For the longest time, controlling a character in a game has meant a controller in your hands or a keyboard under your fingers.

Sure, we’ve got motion controls in the world, and VR has taken things a step further, but a lot of the time, the large studio setups or full-body motion suits seem inaccessible or cumbersome to the casual gamer.

Sony recently decided to change that.

The Sony Mocopi is a set of six small motion sensors that strap onto your body, tracking your movement in real time and translating it directly onto a digital avatar. Wrists, ankles, hips, and head are all covered, and once everything is connected, your movements become the input.

No cameras. No full-body suits. No dedicated studio setup. Just you, moving around your living room.

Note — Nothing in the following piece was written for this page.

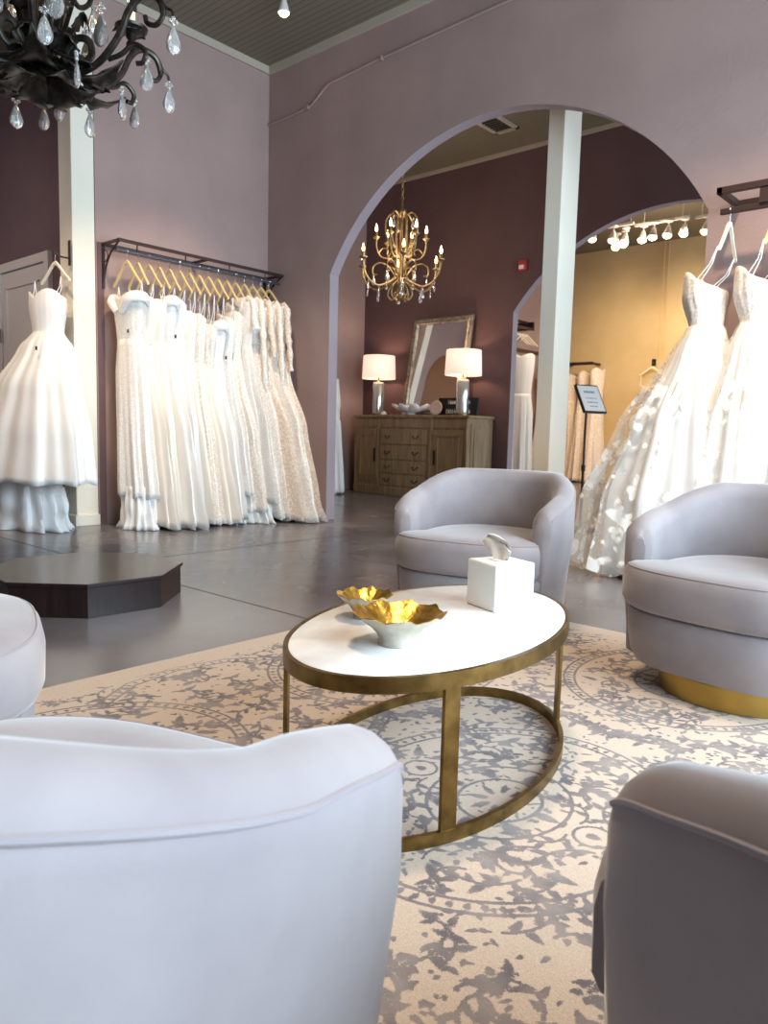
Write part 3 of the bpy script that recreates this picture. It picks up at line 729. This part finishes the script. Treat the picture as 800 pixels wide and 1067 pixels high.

Each sensor is lightweight and connects via Bluetooth to your phone or PC, feeding motion data into supported apps and platforms. The system uses that data to build a full-body representation of your movement, which then drives your avatar.

Raise your arm, and your avatar follows. Lean forward, it does too. Shake what your mama gave ya’ and, well, you get the point. It all translates in a way that feels just a little bit surreal the first time you see yourself mirrored like that on a digital platform.

Speaking of, Mocopi works with platforms like VRChat and other avatar-driven spaces. You will, of course, still need your VR headset to see things and VR controllers to perform actions, but the Mocopi sensors allow your whole body to be a part of the system, not just your hands, eyes and ears.

To add to all that, Sony Mocopi is not just built for gaming. Content creators, app developers, or anyone else who uses motion capture for prototyping and the like can quickly set up the sensors and get 3D motion capture up and running in just a few minutes.

Of course, it’s not perfect.

Because it relies on sensors rather than external cameras, it can drift over time, and it won’t match the precision of a full professional mocap setup. But considering what it replaces, it’s hard to be too critical.

The Mocopi kit comes in at around $450 internationally, which lands somewhere between R8,000 and R10,000, depending on how you get it into South Africa. Amazon South Africa seems to be the only online retailer with a listing, but it’s marked as “Currently unavailable,” so importing may be your only option.

And while it may look like quite a big investment from the get-go, Sony has kept on top of keeping the product up to date. While the initial product was released three years ago, Sony has now released motion detection software for the Mocopi, showing they’re still putting in the effort.

At the end of the day, this isn’t going to instantly replace your controller. But it does make you rethink it. Because there’s nothing like moving your body IRL, and watching your in-game avatar do exactly the same thing.